Lovecraft's tales often feature musings about the alien nature of the otherworldly beings who built some structure upon the earth or were engaged in some activity. The elder things of "At the Mountains of Madness," are a good example of this, as are the Mi-go of "The Whisperer in Darkness." Rather than ape the approach of his friend and correspondent, Howard instead muses about how alien the men of the past seem from the perspective of today – their art, culture, and architecture are impressive, yet also "barren of the lighter aspects of humanity" to the point that they can't even be called "wholly human." It's an interesting approach, I think, and one that surely differs from that of Lovecraft. Even if one does not agree with Howard's take on the matter, I don't think there can be any question that he's attempting something genuinely different, which is commendable.

All that said, make no mistake: "The Fire of Asshurbanipal" remains a rousing pulp story, in which Howard's protagonists not only find an ancient city buried in the sand and the treasure it holds, but also face off against enemies both human and inhuman. In many ways, it reads like a rather fun Call of Cthulhu scenario set in Central Asia, but with plenty of uniquely Howardian touches that it doesn't come across as a mere pastiche of Lovecraft's own work. It's not as well known a story as it should be and I recommend seeking out.


  1. it reads like a rather fun Call of Cthulhu scenario

    And yet, to my surprise, there seems to have been no attempt to adapt it for the game. The gem itself appears as a magic item in the FFG Call of Cthulhu card game, but nothing for the rpg.

  2. The gem appears to be the same one that appears in Blood of Belshazzar, one of Howard's historical adventures about the crusader-turned-adventurer Cormac Fitzgeoffrey, who is perhaps best described as a prototype for Conan. The story has the exact same description or vision of the gem clutched in the hands of a long-dead king in a lost city.
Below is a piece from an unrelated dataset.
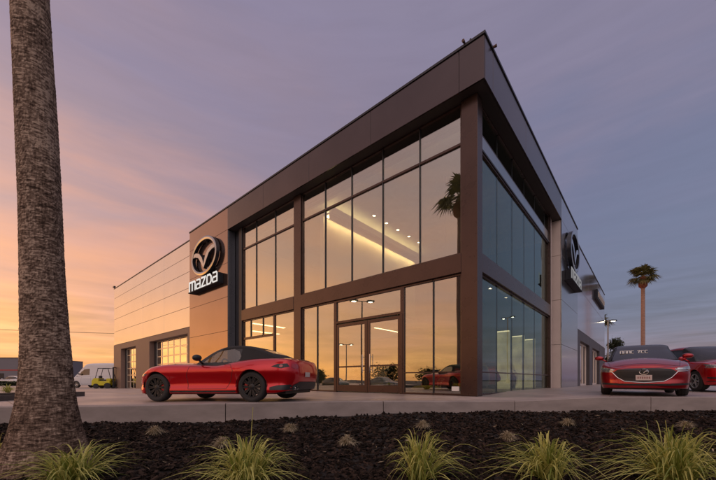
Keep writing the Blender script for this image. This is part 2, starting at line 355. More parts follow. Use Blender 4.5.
# resample
def resample(pts, step):
    o = [pts[0]]; 
    for a, b in zip(pts, pts[1:]):
        k = max(1, int((b-a).length/step)); o += [a+(b-a)*(i+1)/k for i in range(k)]
    return o
kr = resample(kp, .5)
BK = Vector((-.72,.69)).normalized()     # away from the camera, across the lot
lot = MB(); rows = [0,.3,.8,1.5,2.5,4,6,8,10,13,16,20,25,30,36,44,60,90,150,300]
for p in kr:
    for d in rows:
        q = p + BK*(d+.16); lot.v.append((q.x, q.y, zg(q.x, q.y)-.004))
nr = len(rows)
for i in range(len(kr)-1):
    for j in range(nr-1): lot.f.append((i*nr+j, (i+1)*nr+j, (i+1)*nr+j+1, i*nr+j+1))
struct(lot.build('car_park', LOT, smooth=True))
kb = MB(); gap = .008
acc = 0; seg = []
i = 0
kk = resample(kp, .25)
per = 12
for i in range(0, len(kk)-1, per):
    s = kk[i:i+per+1]
    if len(s) < 2: continue
    s = [v.copy() for v in s]
    s[0] += (s[1]-s[0]).normalized()*gap; s[-1] -= (s[-1]-s[-2]).normalized()*gap
    o = len(kb.v)
    for j, p in enumerate(s):
        t = (s[min(j+1, len(s)-1)]-s[max(j-1, 0)]).normalized(); nrm = Vector((-t.y, t.x))
        if nrm.dot(BK) < 0: nrm = -nrm
        a = p; b = p + nrm*.3; z = zg(a.x, a.y)
        kb.v += [(a.x, a.y, -.6), (a.x, a.y, z-.012), (a.x+nrm.x*.012, a.y+nrm.y*.012, z), (b.x, b.y, z), (b.x, b.y, -.6)]
    m = len(s)
    for j in range(m-1):
        for k in range(4): kb.f.append((o+j*5+k, o+j*5+k+1, o+(j+1)*5+k+1, o+(j+1)*5+k))
    kb.f += [(o,o+1,o+2,o+3,o+4), tuple(o+(m-1)*5+k for k in range(5))]
KERB = pmat('kerb_concrete', (.29,.245,.225), .7, 0, .22, 1.3, .45, 55, stretch=(1,1,3))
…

  3. "Fire of Ashurrbanipal" strikes me as an early case of "pulp cthulthu", where eldritch horror meets Indiana-Jones style two-fisted adventurers. I was just listening to this podcast (, where one of the commenters makes the point that sword-and-sorcery and weird horror were effectively genre siblings, being published in many of the same magazines and often written by many of the same people. Howard himself wrote at least two stories that I would describe as straight-up Lovecraftian pastiche, "The Thing on the Roof" and "People of the Black Stone". Personally, I think the most successful mix of Lovecraftian horror and more typically Howardian themes was "Worms of the Earth".

  4. I feel like I have read this article before, some years ago. I know I hunted down and read this story based on a blog entry and I thought it was yours. Perhaps you wrote about it back on G+?

    This will perplex me for a while.